Outro processo foi impetrado pelo Pogust Goodhead contra a Vale, já na Justiça holandesa, uma vez que a mineradora brasileira tem subsidiária na Holanda. Acordos reparatórios que sejam firmados no Brasil, envolvendo as mineradoras, a União e os governos de Minas Gerais e Espírito Santo, não afetam os processos internacionais, segundo o PG.
No entanto, segundo o escritório de advocacia, caso a BHP deseje fazer um acordo com seus clientes, isso pode ser feito a qualquer momento, antes ou depois do julgamento no tribunal britânico.
Em outubro, uma liminar do ministro do Supremo Tribunal Federal (STF) Flávio Dino impediu que municípios paguem honorários de contratos de risco (chamados de honorários de êxito ou taxa de sucesso) nas ações perante tribunais estrangeiros sem que a Justiça brasileira, principalmente o STF examine previamente a legalidade desses atos.

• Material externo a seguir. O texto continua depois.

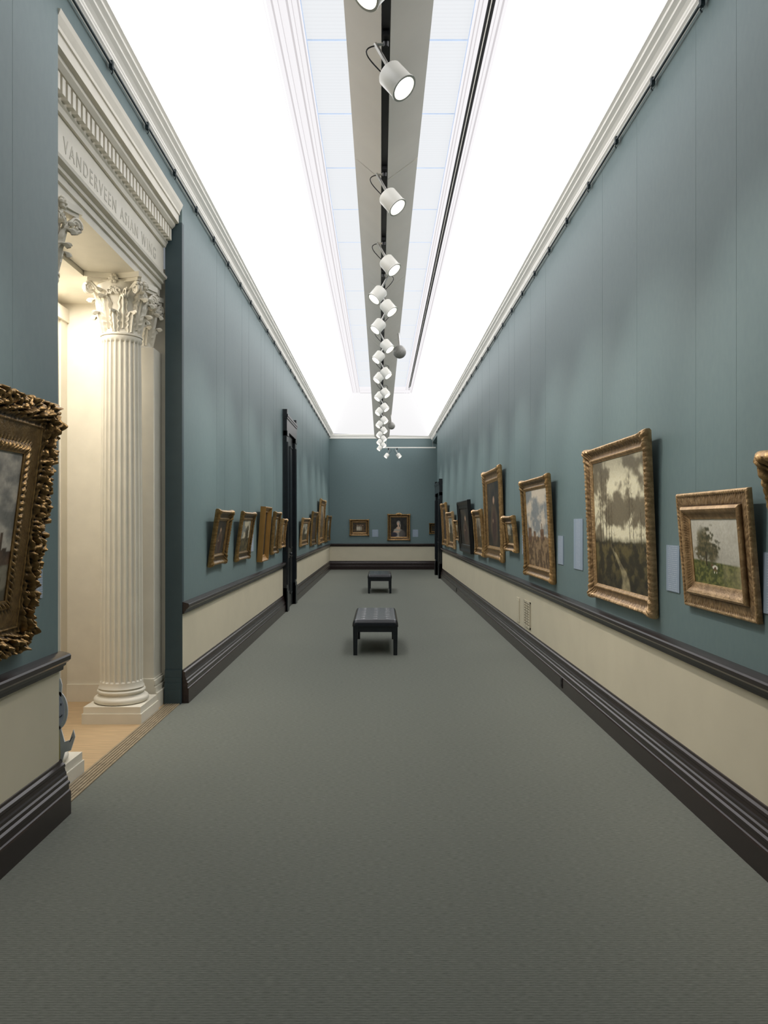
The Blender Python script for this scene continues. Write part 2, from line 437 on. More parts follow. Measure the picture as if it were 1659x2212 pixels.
# ---------------------------------------------------------------- entablature
ent = empty('entablature', (XL-TH, 5.65, 3.72), "ivory plaster entablature with dentils and lettering above the columns", "entablature")
def loc(o, p):
    o.parent = p; o.location = o.location - p.location; return o
a0, a1 = O0+.002, O1-.014
def entpart(name, prof, m=M['plaster']):
    g = G(); g.prism(prof, lambda p, t: (p[0], t, p[1]), a0, a1); return loc(g.obj(name, m), ent)
B = -2.43
entpart('architrave', [(B,3.72),(-2.02,3.72),(-2.02,3.78),(-2.005,3.785),(-2.005,3.835),(-1.985,3.84),(-1.985,3.865),(-1.955,3.88),(-1.95,3.90),(B,3.90)])
entpart('frieze', [(B,3.90),(-1.985,3.90),(-1.985,4.17),(B,4.17)])
g = G()
g.prism([(B,4.17),(-1.965,4.17),(-1.955,4.20),(-1.945,4.21),(-1.945,4.335),(-1.905,4.34),(-1.88,4.365),(-1.875,4.385),(-1.845,4.39),(-1.845,4.46),(-1.835,4.465),(-1.835,4.49),(-1.815,4.53),(-1.805,4.558),(B,4.558)], lambda p, t: (p[0], t, p[1]), a0, a1)
loc(g.obj('cornice', M['plaster']), ent)
g = G(); y = a0+.03
while y < a1-.05:
    g.box(-1.945, -1.905, y, y+.045, 4.225, 4.325); y += .078
loc(g.obj('dentil_band', M['plaster']), ent)
def textmesh(s):
    cu = bpy.data.curves.new('txt', 'FONT'); cu.body = s; cu.size = .14; cu.extrude = .0015; cu.space_character = 1.3; cu.space_word = 1.2
    to = bpy.data.objects.new('txt', cu); COL.objects.link(to); bpy.context.view_layer.update()
    me = bpy.data.meshes.new_from_object(to.evaluated_get(bpy.context.evaluated_depsgraph_get()))
    bpy.data.objects.remove(to); return me
words = "T VANDERVEEN ASIAN WING".split()
full = textmesh(" ".join(words)); xs = [v.co.x for v in full.vertices]; fw_ = max(xs); sx = 2.12/fw_
acc = ""
for wd in words:
    acc = (acc+" "+wd).strip()
    ma = textmesh(acc); right = max(v.co.x for v in ma.vertices)
    me = textmesh(wd); r0 = max(v.co.x for v in me.vertices); off = right-r0
    for v in me.vertices:
        co = v.co.copy(); v.co = Vector((-1.984+co.z, 4.62+(co.x+off)*sx, 3.975+co.y))
    lt = bpy.data.objects.new('lettering', me); COL.objects.link(lt); me.materials.append(M['letter'])
    loc(lt, ent); lt["label"] = "pale grey capital letters reading %s" % wd

# ---------------------------------------------------------------- corinthian column
def capital_geo():
    g = G()
    def rb(z): return .150+.045*(max(0, z)/.44)**2.2
    g.lathe([(.158,0),(.172,.008),(.172,.022),(.152,.03)]+[(rb(z), z) for z in [.04,.1,.18,.26,.33,.39,.44]]+[(.21,.445)], 40)
    def leaf(ang, z0, hgt, wid, curl, off):
        nb, na = 20, 11; v = []; f = []
        for i in range(nb+1):
            b = i/nb
            if b < .72:
                z = z0+hgt*(b/.72)*.93; rad = rb(z)+off+.012*math.sin(b*3)+.035*b*b
                zz = z; rr = rad
            else:
                t = (b-.72)/.28*math.pi*.95
                zb = z0+hgt*.93; r_b = rb(zb)+off+.012*math.sin(.72*3)+.035*.52
                rr = r_b+curl*(1-math.cos(t)); zz = zb+curl*math.sin(t)
            wf = wid*(.78+.35*math.sin(math.pi*min(b, .9)))*(1-.34*abs(math.sin(4.5*math.pi*b)))
            if b > .8: wf *= 1-.75*((b-.8)/.2)
            for j in range(na):
                a = -1+2*j/(na-1)
                rad2 = rr-.022*abs(a)**1.6+.010*math.cos(a*3*math.pi)
                aa = ang+a*wf/rr
                v.append((rad2*math.cos(aa), rad2*math.sin(aa), zz-.014*abs(a)))
        for i in range(nb):
            for j in range(na-1):
                f.append((i*na+j, i*na+j+1, (i+1)*na+j+1, (i+1)*na+j))
        g.add(v, f)
    for k in range(8): leaf(k*math.pi/4, .03, .155, .060, .03, .014)
    for k in range(8): leaf((k+.5)*math.pi/4, .06, .25, .056, .034, .008)
    for k in range(4):
        d = math.pi/4+k*math.pi/2
        for s in (-1, 1):
            leaf(d+s*.3, .2, .17, .04, .022, .012)
            pts = []
            for i in range(10):
                t = i/9; pts.append((.17+.10*t**1.6, .25+.17*t))
            for i in range(1, 26):
                t = i/25; th = math.pi*.62-t*math.pi*3.4; R = .05*(1-.75*t)
                pts.append((.283+R*math.cos(th)*.9, .375+R*math.sin(th)))
            P = []
            for (r, z) in pts:
                cx, cy = r*math.cos(d), r*math.sin(d)
                fade = 1-min(1, max(0, (r-.17)/.1)); spread = s*(.014+.05*fade)
                P.append((cx-math.sin(d)*spread, cy+math.cos(d)*spread, z))
            g.tube(P, lambda t: .013 if t < .9 else .017, 6)
            P = []; dm = d-s*math.pi/4
            for i in range(22):
                t = i/21
                if t < .4:
                    r = .19+.02*t; ang = d+(dm-d)*(.35+.45*t/.4); z = .26+.13*t/.4
                    P.append((r*math.cos(ang), r*math.sin(ang), z))
                else:
                    q = (t-.4)/.6; th = math.pi/2+q*3*math.pi; R = .032*(1-.7*q)
                    ang = d+(dm-d)*.80
                    tang = R*math.cos(th)*(1 if dm > d else -1)*-1
                    P.append((.205*math.cos(ang)-math.sin(ang)*tang, .205*math.sin(ang)+math.cos(ang)*tang, .358+R*math.sin(th)))
            g.tube(P, .009, 6)
    def ab(hw, z0, z1):
        pts = []
        for k in range(4):
            for q in range(9):
                t = q/8; x = -hw*.92+2*hw*.92*t; yy = hw-.055*(1-(2*t-1)**2)
                a = -k*math.pi/2
                pts.append((x*math.cos(a)-yy*math.sin(a), x*math.sin(a)+yy*math.cos(a)))
        g.prism(pts, lambda p, t: (p[0], p[1], t), z0, z1)
    ab(.225, .435, .462); ab(.242, .462, .505)
    for k in range(4):
        a = k*math.pi/2; c = Vector((.205*math.cos(a), .205*math.sin(a), .455))
        for j in range(6):
            t = j*math.pi/3; off = Vector((0, math.cos(t)*.025, math.sin(t)*.025)); off.rotate(Matrix.Rotation(a, 3, 'Z'))
            g.lathe([(.004,-.016),(.016,-.01),(.018,.004),(.008,.016)], 8, tuple(c+off))
        g.lathe([(.004,-.02),(.018,-.01),(.018,.01),(.004,.02)], 8, tuple(c+Vector((.012*math.cos(a), .012*math.sin(a), 0))))
    return g
capg = capital_geo()
def flute(r, z, a):
    t = (a*24/(2*math.pi)) % 1.0
    if z < .06 or z > 2.9: return r
    d = max(0, math.sin(math.pi*min(1, max(0, (t-.12)/.76))))**.6 if .12 < t < .88 else 0
    return r-.017*d
def column(x, y, lab):
    root = empty('fluted_column', (x, y, 0), lab, 'column', 'Corinthian columns flanking the opening')
    g = G(); g.box(-.245, .245, -.245, .245, 0, .085); g.box(-.235, .235, -.235, .235, .085, .14); g.obj('plinth', M['plaster'], root)
    g = G()
    pr = []
    for i in range(9): a = -math.pi/2+math.pi*i/8; pr.append((.195+.03*math.cos(a), .168+.028*math.sin(a)))
    pr += [(.193,.198),(.185,.206),(.18,.214),(.186,.222)]
    for i in range(7): a = -math.pi/2+math.pi*i/6; pr.append((.184+.014*math.cos(a), .236+.014*math.sin(a)))
    pr += [(.178,.25),(.176,.262),(.168,.268)]
    g.lathe(pr, 48); autosmooth(g.obj('base', M['plaster'], root), 50)
    g = G(); pr = []
    for z in [0,.02,.05,.06,.07,.1]+[.1+i*.2 for i in range(1, 14)]+[2.84,2.88,2.9,2.91,2.93,2.95]:
        t = z/2.95; r = .176-.018*t**1.7
        if z < .02: r += .012
        if z > 2.925: r += .008
        pr.append((r, z+.265))
    def fl(r, z, a): return flute(r, z-.265, a)
    g.lathe(pr, 240, rfun=fl); autosmooth(g.obj('shaft', M['plaster'], root), 40)
    o = autosmooth(capg.obj('capital', M['plaster'], root), 45); o.location = (0, 0, 3.215)
    return root
column(-2.205, 6.505, "ivory fluted Corinthian column beside the teal doorway jamb")
column(-2.205, 4.81, "ivory fluted Corinthian column partly hidden behind the wall")
def pilaster(y0, y1, lab):
    yc = (y0+y1)/2; root = empty('pilaster', (-2.215, yc, 0), lab, 'pilaster', 'pilasters behind the columns')
    hy = (y1-y0)/2
    g = G(); g.box(-.235, .235, -hy, hy, 0, .14); g.obj('plinth', M['plaster'], root)
    g = G()
    for (d, z0, z1) in [(.22,.14,.19),(.205,.19,.21),(.214,.21,.25),(.2,.25,.265)]:
        g.box(-d, d, -hy, hy, z0, z1)
    g.obj('base', M['plaster'], root)
    g = G(); g.box(-.19, .19, -hy+.035, hy, .265, 3.215)
    g.obj('shaft', M['plaster'], root)
    o = autosmooth(capg.obj('capital', M['plaster'], root), 45); o.location = (0, 0, 3.215); o.scale = (.9, hy/.25*.9, 1)
pilaster(6.78, 7.068, "ivory pilaster with leafy capital against the passage wall")
pilaster(4.242, 4.53, "ivory pilaster with leafy capital against the passage wall")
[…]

De acordo com a porta-voz do PG, Ana Carolina Salomão, a decisão do ministro do STF não terá impactos na atuação do escritório no processo britânico. “O fato de que ele vai eventualmente avaliar a legalidade do contrato, em nada impede o julgamento em Londres. E é bem importante dizer que os municípios [autores] são 46, mas representamos 620 mil indivíduos, que vão à corte de Londres, que vão buscar Justiça”.
Resposta da BHP
Em nota, a BHP afirma que a ação no Reino Unido duplica e prejudica os esforços em andamento no Brasil.
“A BHP refuta as alegações acerca do nível de controle em relação à Samarco, que sempre foi uma empresa com operação e gestão independentes. Continuamos a trabalhar em estreita colaboração com a Samarco e a Vale para apoiar o processo contínuo de reparação e compensação em andamento no Brasil”.
O texto cita ainda a Fundação Renova, criada em 2016 como parte do primeiro acordo com as autoridades públicas brasileiras, por meio do qual, segundo a BHP, já foram destinados mais de R$ 37 bilhões em auxílio financeiro emergencial, indenizações, reparação do meio ambiente e infraestruturas para aproximadamente 430 mil pessoas, empresas locais e comunidades indígenas e quilombolas.
A mineradora classifica o rompimento da barragem de Fundão da Samarco como “uma tragédia” e afirmou que sua “profunda solidariedade permanece com as famílias e comunidades atingidas”.
Cronograma do julgamento da BHP
- 21 a 24 de outubro: foram feitas as declarações iniciais das partes;
- 28 de outubro a 14 de novembro: interrogatório das testemunhas da defesa;
- 18 de novembro a 19 de dezembro: oitiva de especialistas brasileiros;
- 20 de dezembro a 13 de janeiro: recesso;
- 13 a 16 de janeiro: oitiva de especialistas;
- 17 de janeiro a 23 de fevereiro: prazo para as alegações finais;
- 24 de fevereiro a 5 de março: apresentarão das alegações finais.